The defendant further contends that the court erred in permitting the witness Chandler to testify concerning previous convictions and the circumstances surrounding them. We should bear in mind that the defendant himself had testified concerning those convictions and he connected his treatment at that time with *Page 521 the efforts to obtain a confession in the present case. He testified that Chandler, in order to obtain a confession, beat him, kicked him and shot him. The witness Chandler did not testify concerning the circumstances surrounding the burglary but that he had not used any force or violence on the defendant at that time or any other time. His testimony in this connection is supported by Sheriff Calkins.
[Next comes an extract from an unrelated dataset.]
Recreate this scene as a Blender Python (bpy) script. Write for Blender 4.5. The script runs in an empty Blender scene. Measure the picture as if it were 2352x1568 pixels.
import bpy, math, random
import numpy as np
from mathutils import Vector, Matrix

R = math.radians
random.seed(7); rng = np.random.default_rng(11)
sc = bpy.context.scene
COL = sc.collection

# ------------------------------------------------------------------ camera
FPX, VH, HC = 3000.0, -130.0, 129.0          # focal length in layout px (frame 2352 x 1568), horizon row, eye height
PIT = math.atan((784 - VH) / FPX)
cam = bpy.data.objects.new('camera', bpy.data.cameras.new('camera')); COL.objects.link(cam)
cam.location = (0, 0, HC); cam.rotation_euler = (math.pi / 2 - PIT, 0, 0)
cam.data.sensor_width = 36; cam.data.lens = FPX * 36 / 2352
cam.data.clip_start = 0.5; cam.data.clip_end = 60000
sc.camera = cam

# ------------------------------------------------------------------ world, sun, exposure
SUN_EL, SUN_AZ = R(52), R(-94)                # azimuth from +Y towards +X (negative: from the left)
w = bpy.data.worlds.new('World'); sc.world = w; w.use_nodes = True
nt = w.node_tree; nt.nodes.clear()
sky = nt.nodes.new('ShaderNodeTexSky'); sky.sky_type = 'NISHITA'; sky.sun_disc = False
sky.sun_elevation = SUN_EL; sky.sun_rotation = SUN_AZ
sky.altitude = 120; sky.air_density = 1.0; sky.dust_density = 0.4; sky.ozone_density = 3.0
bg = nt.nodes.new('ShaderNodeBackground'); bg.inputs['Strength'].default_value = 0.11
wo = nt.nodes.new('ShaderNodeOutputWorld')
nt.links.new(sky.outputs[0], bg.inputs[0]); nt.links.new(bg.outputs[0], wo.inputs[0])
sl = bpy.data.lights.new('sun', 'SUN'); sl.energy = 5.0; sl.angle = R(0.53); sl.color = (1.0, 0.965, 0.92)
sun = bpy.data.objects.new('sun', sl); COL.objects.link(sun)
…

This testimony was entirely proper as rebuttal in order to inform the jury of the true circumstances surrounding the obtaining of the confession in the instant case:State v. Gilbert, supra. The testimony relative to a previous confession and conviction was not a collateral matter because by the testimony of defendant Jordan himself it was made part of the circumstances surrounding the obtaining of the confession in the case at bar. In regard to Chandler's testimony relative to the defendant's conviction in Klamath county in 1928, the defendant in his direct examination testified that Chandler took part in that prosecution and had a hand in "double-crossing" him into the penitentiary. Witness Chandler merely testified in rebuttal that he had nothing whatever to do with questioning or prosecuting the defendant for the robbery in 1928.
A careful examination of all the testimony shows that the confession of the defendant was voluntarily made, that it is strongly corroborated by other witnesses, and that the defendant had a fair and impartial trial, notwithstanding his statement to the contrary.
We find no error in the record. Therefore, the judgment of the circuit court must be affirmed. It is so ordered.